The cost, if a school were to buy softbound workbooks for every chapter for every student, is still lower than the $30,000 per year a typical junior high spends on a text, Cummings said.

'I love this' • When Sen. Aaron Osmond, R-South Jordan, proposed the 2012 legislation to fund the new text, he was looking for something that would teach to Utah's new core standards, be low cost for schools, interactive so parents could help kids at home and available in print or online.

On Friday, Osmond, Sen. Howard Stephenson, R-Draper, and others saw the interactive aspect at Juab Junior High.

Juab School District had already laid the technological groundwork by spending one-time funding from the Legislature in 2008 on computer labs and equipping schools with wireless Internet, Rowley said.

For three years now, every middle schooler has been given a personal electronic device to use throughout the school year. Beginning next year, every student in seventh through 12th grades will have iPad Minis; those in third through sixth grades will have iPods.

The junior high's paper costs have fallen nearly 60 percent since the students began working on iPads and iPods, Rowley said.

"I love this a lot more," said Robyn Sherwood, a seventh-grade honors math student who uses her iPad Mini in math and English, but can also take photos of her hand-written history notes to study later.

She even did her homework on a plane to Mexico without having to lug a heavy text. "It's a lot easier," she said.

Sadie Asbridge, also a seventh-grade honors math student, said she can take a screen shot of a problem that's giving her trouble and email it to her teacher, Jill Jackson, from home at night.

"I usually get a response," she said. "Then you don't have the embarrassment of having it in front of everyone."

Other schools involved in the pilot project do not have electronic devices for all their students, but they've embraced Utah Middle School Math.

For one thing, most schools allow the students to write in the workbooks, a big advantage over the traditional hardbound books passed down from year to year, teachers said.

"I feel like they're getting a much deeper understanding," said Kara Boyd, who teaches seventh- and eighth-grade math at Monticello High.

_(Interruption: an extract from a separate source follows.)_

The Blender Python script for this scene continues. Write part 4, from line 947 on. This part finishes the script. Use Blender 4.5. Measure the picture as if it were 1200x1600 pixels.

Mary Rhodes, principal of Eisenhower Junior High School, said she's optimistic the new text will help her students close a gap in their end-of-year math scores.

"The kids are learning concepts that evaded them before," Rhodes said.

Rowley said he couldn't be more pleased with the new core standards and the text for teaching them.

"It's not teaching them to get the right answers," he said. "It's teaching them to solve problems."